Report: APS staff pushed kids to transfer, inflating graduation rates

Dozens of struggling Atlanta high school students were encouraged to leave school in their senior year in 2014 and transfer to private schools, a practice that kept the students from dragging down their schools’ graduation rates.

People throughout the district knew of the practice, but it was investigated only after Channel 2 Action News began asking questions, according to an internal district report recently released to the Atlanta Journal-Constitution under state public-record laws.

The transferring students had failed the state graduation tests. At the time, passing the tests was generally required for graduation at public schools but not at private ones.

Former Jackson High School teacher Tish Glover worked closely with some of the students who transferred. Referring those children to private schools — at their families’ expense — is unethical, she said.

“I think we’re sending a very bad message to students,” she said. “They think they can subvert the system and get what they want without having to work for it.”

Graduation coaches at Jackson and Grady high schools were disciplined in connection with the withdrawals. Both received warnings not to violate district policy again. But the district found no evidence of a deliberate attempt to improve graduation rates.

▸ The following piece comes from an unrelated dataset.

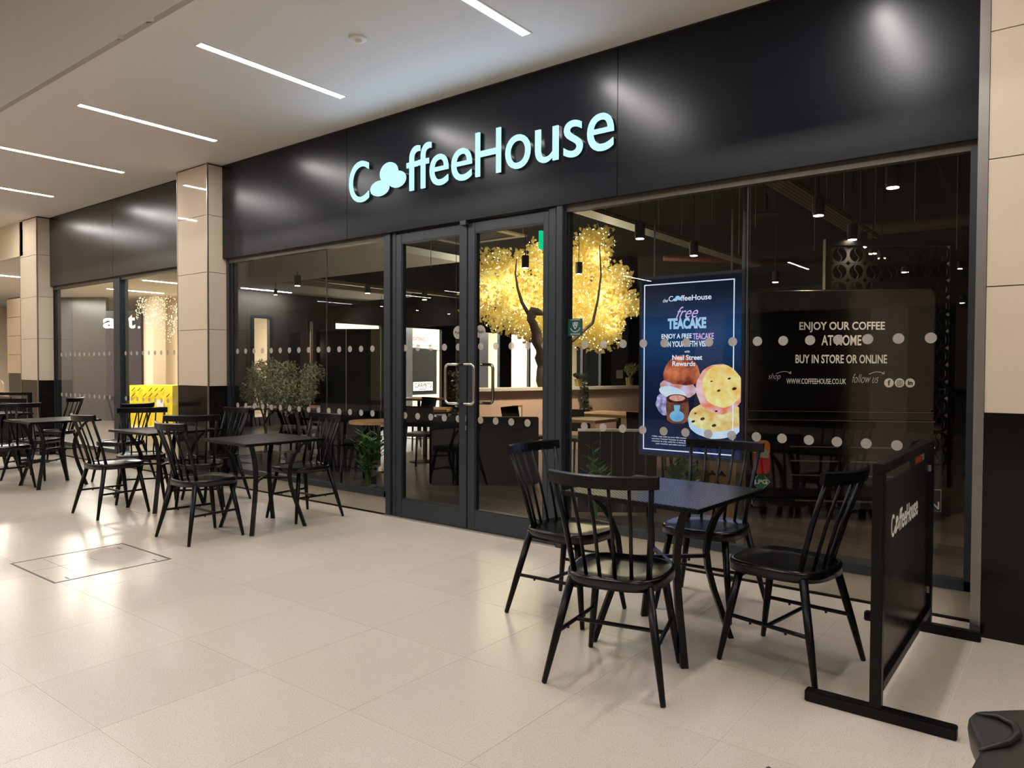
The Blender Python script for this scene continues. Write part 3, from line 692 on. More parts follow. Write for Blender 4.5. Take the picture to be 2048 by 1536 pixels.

“Atlanta Public Schools wants to see every student succeed; however, we do not condone the approach these two employees used to help our students,” district spokeswoman Jill Strickland said Friday in a written statement. “The district also informed its high school staff that these are not acceptable practices under this new school administration, which seeks to build a culture of trust while preparing every student to graduate ready for college and career.”

Similar practices happened at schools throughout Atlanta. Some private schools even sent ads to counselors soliciting students who had failed the tests, according to the report the AJC requested in May of this year.

At Grady, graduation coach Charmaine Gray, one of the two reprimanded, said she gave parents of students who had failed the graduation tests a list of private schools — but only if they asked for options.

At Jackson, graduation coach Arlena Edmonds, who was also reprimanded, said she never directly told parents to enroll students in private schools. But she did talk about her personal experience with one school. Edmonds told investigators she was only trying to give families an option. She had a responsibility to help students graduate, she said.

At Therrell High School, administrator Yamilsa Roebuck, who was not reprimanded, told staff the school's graduation rate would take a hit if the students stayed in school, one educator told district investigators. Enrolling in a private school was an option on the "action plans" for students who failed the graduation tests. But some school staff told investigators they did not encourage students to transfer. Instead, they told them to attend tutoring sessions and try to pass the tests again.

At Douglass High School, former principal Eldrick Horton had a staff member drive a few students to a private school the same day they withdrew from their public school, according to the report. The school’s counselor told investigators the transfers were just a way to help students get a diploma, not an attempt to increase the graduation rate.

Atlanta Public Schools accountability chief Bill Caritj told Channel 2 Action News last year that a total of 60 seniors transferred to private schools after May 1. A district spokeswoman said that kept the district’s graduation rate from falling by 1.4 percentage points.

Last September, associate superintendent Timothy Gadson told high school principals the practice of referring students who failed the graduation tests to private schools had to stop.

It was a moot point. The Class of 2014 was the last class required to pass the graduation tests.

Still, Tish Glover, the former Jackson teacher, says pushing students off to private schools wasn’t right.

“I guess I’m from a different generation,” she said. “I think you need to know something.”